Until recently, generally only one isograd per mineral phase could be distinguished because routine quantitative separation of the timing of growth of multiple different phases of the one mineral from sample to sample across a region was not possible. With the advent of a technique for measuring foliation inflection/intersection axes in porphyroblasts (FIAs), it was realized that different periods of growth of a single porphyroblastic phase could be identified, correlated across a region (e.g. Bell et al. 1998) and dated (e.g. Bell and Welch 2002; Ali 2010; Sanislav 2010; Sanislav and Shah 2010). Consequently, one can potentially distinguish and thus map the distribution of isograds for different periods of growth of a single mineral phase .

Figure 1. Regional map of the Colorado Frontal Range

Regional map of the Colorado Frontal Range

Regional map of the Colorado Frontal Range showing the Precambrian rocks and the location of the study area (box shows area of Fig. 3). BCSZ =Buckhorn Creek shear zone, CB = Cheyenne belt, ISRSZ = Idaho Springs-Ralston shear zone, MMSZ = Moose Mountain shear zone, SGSZ = Skin Gulch shear zone (modified after Cavosie and Selverstone, 2003).

The area described herein forms part of a Proterozoic orogenic belt in the southwestern United States and provides a classic example of a large high-T-low-P terrane and the problems associated with the tectonic interpretation of such regimes (Williams and Karlstrom 1996). The only indication of deformation events that occur before the peak of metamorphism, and how they affected the thermal structure of an orogenic belt, comes from combined quantitative micro and macro structural studies. Microstructural studies are also important in distinguishing between events at the peak of metamorphism and those significantly post-dating it (Thompson and Ridley 1987). This research has used the combined approach of integrating geochronological, metamorphic and structural studies (using FIAs).
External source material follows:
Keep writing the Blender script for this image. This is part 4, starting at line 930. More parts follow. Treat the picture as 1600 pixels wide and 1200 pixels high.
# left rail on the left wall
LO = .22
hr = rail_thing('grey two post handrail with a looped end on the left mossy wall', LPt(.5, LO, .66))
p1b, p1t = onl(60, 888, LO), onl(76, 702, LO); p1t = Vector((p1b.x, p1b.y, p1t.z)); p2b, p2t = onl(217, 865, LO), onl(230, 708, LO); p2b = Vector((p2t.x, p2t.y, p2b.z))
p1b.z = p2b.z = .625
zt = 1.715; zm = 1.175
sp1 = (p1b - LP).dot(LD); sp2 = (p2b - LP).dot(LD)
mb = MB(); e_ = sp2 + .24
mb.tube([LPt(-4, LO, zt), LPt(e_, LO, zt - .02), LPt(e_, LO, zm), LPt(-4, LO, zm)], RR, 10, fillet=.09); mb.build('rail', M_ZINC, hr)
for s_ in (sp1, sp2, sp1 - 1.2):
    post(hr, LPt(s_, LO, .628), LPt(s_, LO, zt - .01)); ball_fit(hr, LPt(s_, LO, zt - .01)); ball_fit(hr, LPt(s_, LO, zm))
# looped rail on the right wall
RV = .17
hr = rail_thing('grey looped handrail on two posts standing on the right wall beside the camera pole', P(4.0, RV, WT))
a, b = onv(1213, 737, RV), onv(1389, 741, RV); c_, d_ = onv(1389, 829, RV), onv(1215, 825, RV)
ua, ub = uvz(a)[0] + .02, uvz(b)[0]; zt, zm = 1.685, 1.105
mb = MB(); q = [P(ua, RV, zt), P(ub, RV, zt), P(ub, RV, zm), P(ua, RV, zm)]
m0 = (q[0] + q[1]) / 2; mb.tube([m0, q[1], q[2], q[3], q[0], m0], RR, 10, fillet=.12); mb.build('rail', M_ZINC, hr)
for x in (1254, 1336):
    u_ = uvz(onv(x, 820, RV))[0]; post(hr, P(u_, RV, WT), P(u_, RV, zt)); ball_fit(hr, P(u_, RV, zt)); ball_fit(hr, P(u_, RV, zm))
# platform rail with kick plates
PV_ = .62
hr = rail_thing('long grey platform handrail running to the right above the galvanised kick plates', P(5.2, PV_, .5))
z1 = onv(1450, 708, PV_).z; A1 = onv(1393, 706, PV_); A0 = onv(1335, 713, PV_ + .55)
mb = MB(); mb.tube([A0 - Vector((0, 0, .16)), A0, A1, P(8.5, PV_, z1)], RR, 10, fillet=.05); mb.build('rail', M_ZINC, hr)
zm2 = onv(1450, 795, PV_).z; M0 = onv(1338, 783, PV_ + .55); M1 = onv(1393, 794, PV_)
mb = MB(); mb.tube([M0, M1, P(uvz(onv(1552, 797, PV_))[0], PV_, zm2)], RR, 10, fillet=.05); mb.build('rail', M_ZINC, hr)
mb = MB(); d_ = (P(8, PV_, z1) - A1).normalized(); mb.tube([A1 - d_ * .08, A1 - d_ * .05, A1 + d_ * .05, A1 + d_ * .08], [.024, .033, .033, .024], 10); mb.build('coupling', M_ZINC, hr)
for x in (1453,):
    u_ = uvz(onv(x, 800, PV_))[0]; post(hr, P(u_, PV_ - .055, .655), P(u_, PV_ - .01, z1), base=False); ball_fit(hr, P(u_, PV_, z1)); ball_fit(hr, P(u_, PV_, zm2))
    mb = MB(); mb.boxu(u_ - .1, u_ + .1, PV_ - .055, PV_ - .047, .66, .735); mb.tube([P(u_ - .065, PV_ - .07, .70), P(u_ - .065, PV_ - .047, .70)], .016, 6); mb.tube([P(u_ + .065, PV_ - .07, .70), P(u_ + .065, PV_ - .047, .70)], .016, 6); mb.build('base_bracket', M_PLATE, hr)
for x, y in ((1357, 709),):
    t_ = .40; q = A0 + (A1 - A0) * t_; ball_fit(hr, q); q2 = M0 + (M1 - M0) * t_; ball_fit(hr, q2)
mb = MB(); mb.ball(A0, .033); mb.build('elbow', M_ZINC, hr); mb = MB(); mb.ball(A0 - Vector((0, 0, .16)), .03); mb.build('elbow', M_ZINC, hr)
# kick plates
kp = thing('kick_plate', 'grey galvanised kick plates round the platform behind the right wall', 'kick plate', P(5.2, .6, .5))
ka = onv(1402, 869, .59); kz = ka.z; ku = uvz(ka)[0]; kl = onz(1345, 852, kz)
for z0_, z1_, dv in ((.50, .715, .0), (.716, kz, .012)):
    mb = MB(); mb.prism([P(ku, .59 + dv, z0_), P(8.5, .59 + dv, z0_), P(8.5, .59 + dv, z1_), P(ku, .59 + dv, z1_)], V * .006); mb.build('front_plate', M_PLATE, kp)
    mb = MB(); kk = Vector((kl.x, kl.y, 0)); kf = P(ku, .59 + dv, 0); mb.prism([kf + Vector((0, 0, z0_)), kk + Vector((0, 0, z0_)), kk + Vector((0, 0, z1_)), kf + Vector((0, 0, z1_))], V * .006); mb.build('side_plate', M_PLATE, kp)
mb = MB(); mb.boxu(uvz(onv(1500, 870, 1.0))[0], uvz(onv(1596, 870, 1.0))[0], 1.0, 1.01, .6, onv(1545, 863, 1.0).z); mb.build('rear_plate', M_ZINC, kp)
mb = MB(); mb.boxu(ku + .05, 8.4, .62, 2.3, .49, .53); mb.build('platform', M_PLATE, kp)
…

The technique used requires the measurement of the orientation of foliation inflection intersection axes preserved by inclusion trails within porphyroblasts, which are called FIAs. The measurement of these structures within garnet, staurolite andalusite and cordierite porphyroblasts from the Colorado foothills of the Rocky Mountains has revealed a succession of FIAs within these rocks. This has enabled examination of whether or not the distribution of staurolite, cordierite and andalusite isograds changed with time. That is, whether they shifted with time as each FIA set developed. This paper reveals the role of granitic emplacement versus isograd migration with time, and their significance to the overall interpretation of PTtd paths.